AIM OF THE TASK -
Repeat the records below exactly, from the first line through the line containing "CP, SP = math.cos(PITCH), math.sin(PITCH)", and leave out any pictures.

PROVIDED RECORDS -
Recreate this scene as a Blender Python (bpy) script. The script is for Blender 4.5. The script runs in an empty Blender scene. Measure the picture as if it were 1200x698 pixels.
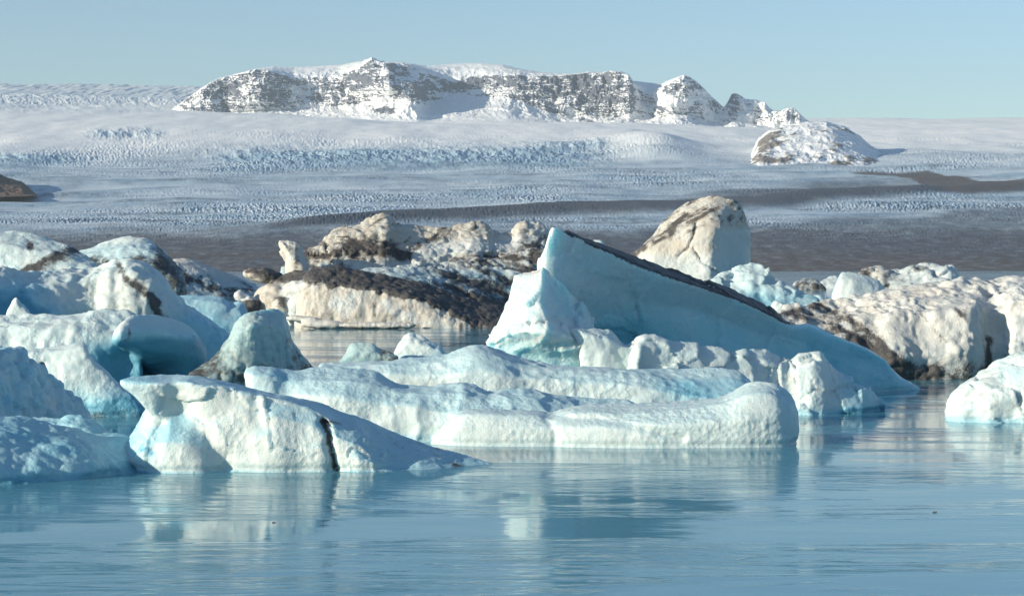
EXPOSURE = 0.60
SUN, SUN_COL = 4.6, (1.0, .91, .71)
SKY, DUST, OZONE = .108, .2, 3.0
HAZE = 3.0e-5
import bpy, math, random
import numpy as np
from mathutils import Vector

# ------------------------------------------------------------------ basics
SC = bpy.context.scene
COL = SC.collection
F = 2239.0          # focal length in units of a 1200 px wide frame
CAM_H = 5.0         # metres above the lagoon
PITCH = math.atan((349.0 - 305.0) / F)
SUN_AZ = math.radians(-119.0)   # clockwise from +Y; the sun stands to the left, a little behind the viewer
SUN_EL = math.radians(13.5)
CP, SP = math.cos(PITCH), math.sin(PITCH)


def P(px, py, d):
    """the point at forward distance d whose bearing and elevation are those of (px, py)"""
    a = (px - 600.0) / F
    b = (349.0 - py) / F
    dy = CP + b * SP
    dz = -SP + b * CP
    s = d / dy
    return (a * s, d, CAM_H + dz * s)


def elev(py, d):
    b = (349.0 - np.asarray(py, float)) / F
    return CAM_H + d * (-SP + b * CP) / (CP + b * SP)


def dw(py):
    b = (349.0 - py) / F
    return -CAM_H * (CP + b * SP) / (-SP + b * CP)


# ------------------------------------------------------------------ noise (numpy)
_rs = np.random.RandomState(7)
_perm = _rs.permutation(256)
_perm = np.concatenate([_perm, _perm, _perm])
_g3 = _rs.normal(size=(256, 3)); _g3 /= np.linalg.norm(_g3, axis=1)[:, None]
_r3 = _rs.rand(256, 3)


def _h(i, j, k):
    return _perm[_perm[_perm[i & 255] + (j & 255)] + (k & 255)]


def perlin(p):
    p = np.asarray(p, float)
    i = np.floor(p).astype(np.int64)
    f = p - i
    u = f * f * f * (f * (f * 6 - 15) + 10)
    out = 0
    for dx in (0, 1):
        wx = u[:, 0] if dx else 1 - u[:, 0]
        for dy in (0, 1):
            wy = u[:, 1] if dy else 1 - u[:, 1]
            for dz in (0, 1):
                wz = u[:, 2] if dz else 1 - u[:, 2]
                g = _g3[_h(i[:, 0] + dx, i[:, 1] + dy, i[:, 2] + dz)]
                dd = g[:, 0] * (f[:, 0] - dx) + g[:, 1] * (f[:, 1] - dy) + g[:, 2] * (f[:, 2] - dz)
                out = out + wx * wy * wz * dd
    return out * 1.5


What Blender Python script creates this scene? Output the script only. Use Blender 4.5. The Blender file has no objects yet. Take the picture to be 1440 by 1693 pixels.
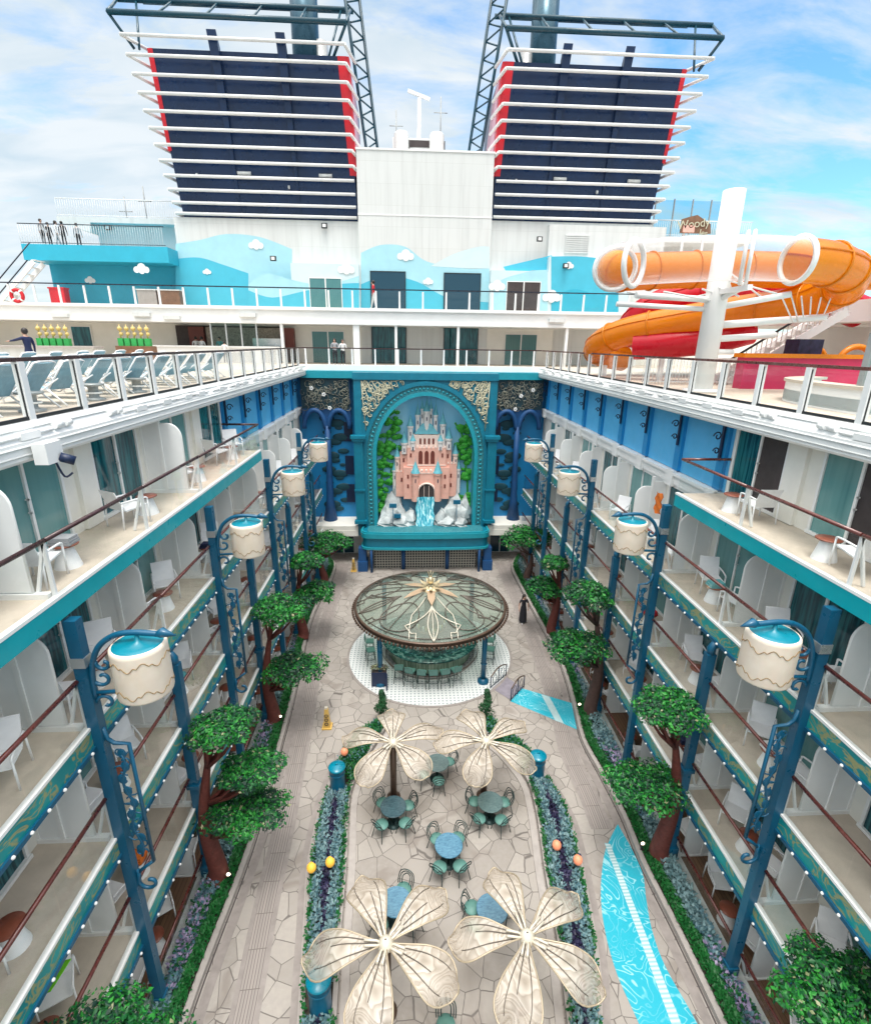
import bpy, math, random
from math import sin, cos, pi, radians
from mathutils import Vector, Matrix
random.seed(7)
S = bpy.context.scene
COL = S.collection
# ------------------------------------------------------------------ camera, sky, sun, exposure
F, PITCH, YAW, ROLL, CX, CH = 848.476, 0.31690, 0.05612, 0.01349, -1.0757, 15.2434
fw = Vector((sin(YAW)*cos(PITCH), cos(YAW)*cos(PITCH), -sin(PITCH)))
rt0 = Vector((cos(YAW), -sin(YAW), 0)); up0 = rt0.cross(fw)
RT = cos(ROLL)*rt0 + sin(ROLL)*up0; UP = -sin(ROLL)*rt0 + cos(ROLL)*up0
cam = bpy.data.cameras.new('camera'); camo = bpy.data.objects.new('camera', cam); COL.objects.link(camo)
cam.sensor_fit = 'VERTICAL'; cam.sensor_height = 36; cam.lens = F/1693*36
cam.clip_start = 0.05; cam.clip_end = 9000
m = Matrix((RT, UP, -fw)).transposed().to_4x4(); m.translation = Vector((CX, 0, CH)); camo.matrix_world = m
S.camera = camo
def at(px, py, ax, val):                       # photo pixel -> point on the plane ax = val
    d = fw + RT*((px-720)/F) - UP*((py-846.5)/F)
    i = 'XYZ'.index(ax); o = Vector((CX, 0, CH)); return o + d*((val-o[i])/d[i])
SUN_EL, SUN_AZ = radians(74), radians(184)     # azimuth clockwise from +Y
W = bpy.data.worlds.new('World'); S.world = W; W.use_nodes = True
nt = W.node_tree; nt.nodes.clear()
def N(t, **k):
    n = nt.nodes.new(t)
    for a, b in k.items(): setattr(n, a, b)
    return n
L = lambda a, b: nt.links.new(a, b)
out = N('ShaderNodeOutputWorld'); bg = N('ShaderNodeBackground'); bg.inputs[1].default_value = 0.115
sky = N('ShaderNodeTexSky', sky_type='NISHITA', sun_disc=False, sun_elevation=SUN_EL, sun_rotation=SUN_AZ)
sky.air_density = 1.0; sky.dust_density = 0.4; sky.ozone_density = 2.5
tc = N('ShaderNodeTexCoord'); sep = N('ShaderNodeSeparateXYZ'); L(tc.outputs['Generated'], sep.inputs[0])
def mth(op, a, b=None, c=None):
    n = N('ShaderNodeMath', operation=op)
    for i, v in enumerate((a, b, c)):
        if v is None: continue
        if isinstance(v, (int, float)): n.inputs[i].default_value = v
        else: L(v, n.inputs[i])
    return n.outputs[0]
den = mth('ADD', mth('MAXIMUM', sep.outputs[2], 0.0), 0.22)
cmb = N('ShaderNodeCombineXYZ'); L(mth('DIVIDE', sep.outputs[0], den), cmb.inputs[0]); L(mth('DIVIDE', sep.outputs[1], den), cmb.inputs[1])
mp = N('ShaderNodeMapping'); mp.inputs['Rotation'].default_value = (0, 0, radians(-28)); mp.inputs['Scale'].default_value = (1.0, 2.1, 1); L(cmb.outputs[0], mp.inputs[0])
n1 = N('ShaderNodeTexNoise'); n1.inputs['Scale'].default_value = 2.2; n1.inputs['Detail'].default_value = 9; n1.inputs['Roughness'].default_value = 0.62; n1.inputs['Distortion'].default_value = 0.35; L(mp.outputs[0], n1.inputs['Vector'])
n2 = N('ShaderNodeTexNoise'); n2.inputs['Scale'].default_value = 0.9; n2.inputs['Detail'].default_value = 2; L(mp.outputs[0], n2.inputs['Vector'])
side = mth('MULTIPLY', mth('ADD', 0.035, mth('MULTIPLY', sep.outputs[0], -0.20)), mth('MINIMUM', 1.0, mth('MULTIPLY', mth('MAXIMUM', sep.outputs[1], 0.0), 1.6)))                        # more cloud to the left, bluer to the right
lowc = mth('MULTIPLY', mth('SUBTRACT', 0.5, sep.outputs[2]), 0.22)
val = mth('ADD', mth('ADD', mth('MULTIPLY', n1.outputs[0], 0.75), mth('MULTIPLY', n2.outputs[0], 0.35)), mth('ADD', side, lowc))
rmp = N('ShaderNodeValToRGB'); rmp.color_ramp.elements[0].position = 0.44; rmp.color_ramp.elements[1].position = 0.66
L(val, rmp.inputs[0])
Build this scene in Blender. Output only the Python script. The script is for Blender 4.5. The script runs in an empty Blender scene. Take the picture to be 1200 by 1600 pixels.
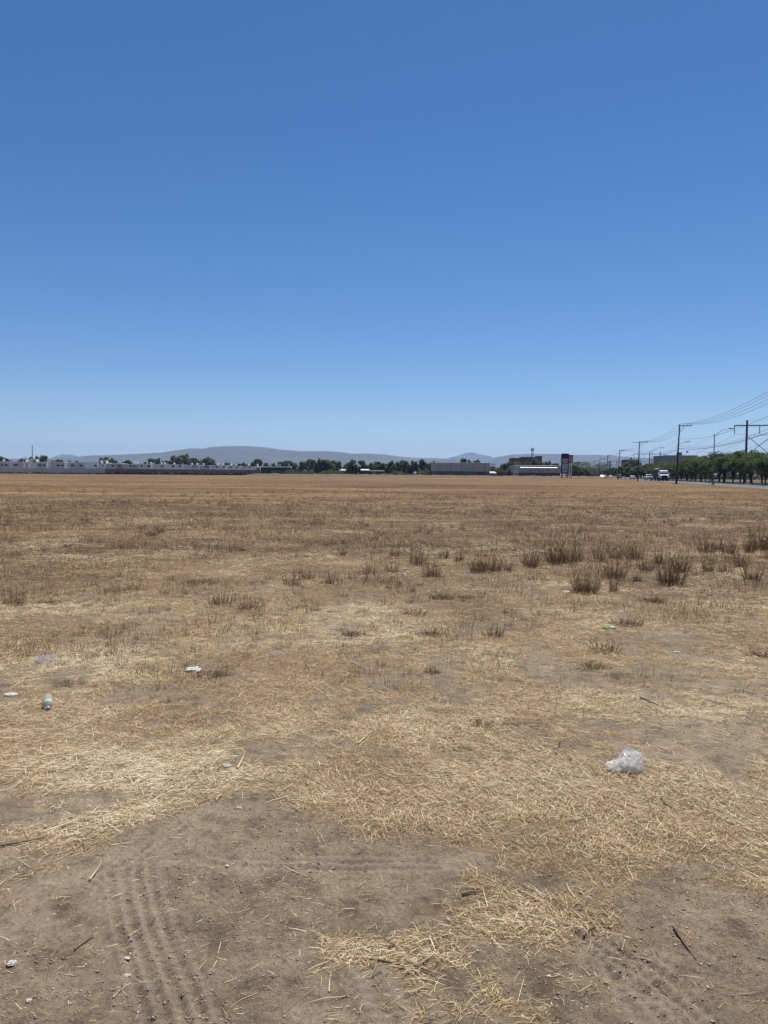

EXERCISE OUTPUT -
Recreate this scene as a Blender Python (bpy) script. The script is for Blender 4.5. The script runs in an empty Blender scene. Measure the picture as if it were 1200x698 pixels.
EXPOSURE = 0.60
SUN, SUN_COL = 4.6, (1.0, .91, .71)
SKY, DUST, OZONE = .108, .2, 3.0
HAZE = 3.0e-5
import bpy, math, random
import numpy as np
from mathutils import Vector

# ------------------------------------------------------------------ basics
SC = bpy.context.scene
COL = SC.collection
F = 2239.0          # focal length in units of a 1200 px wide frame
CAM_H = 5.0         # metres above the lagoon
PITCH = math.atan((349.0 - 305.0) / F)
SUN_AZ = math.radians(-119.0)   # clockwise from +Y; the sun stands to the left, a little behind the viewer
SUN_EL = math.radians(13.5)
CP, SP = math.cos(PITCH), math.sin(PITCH)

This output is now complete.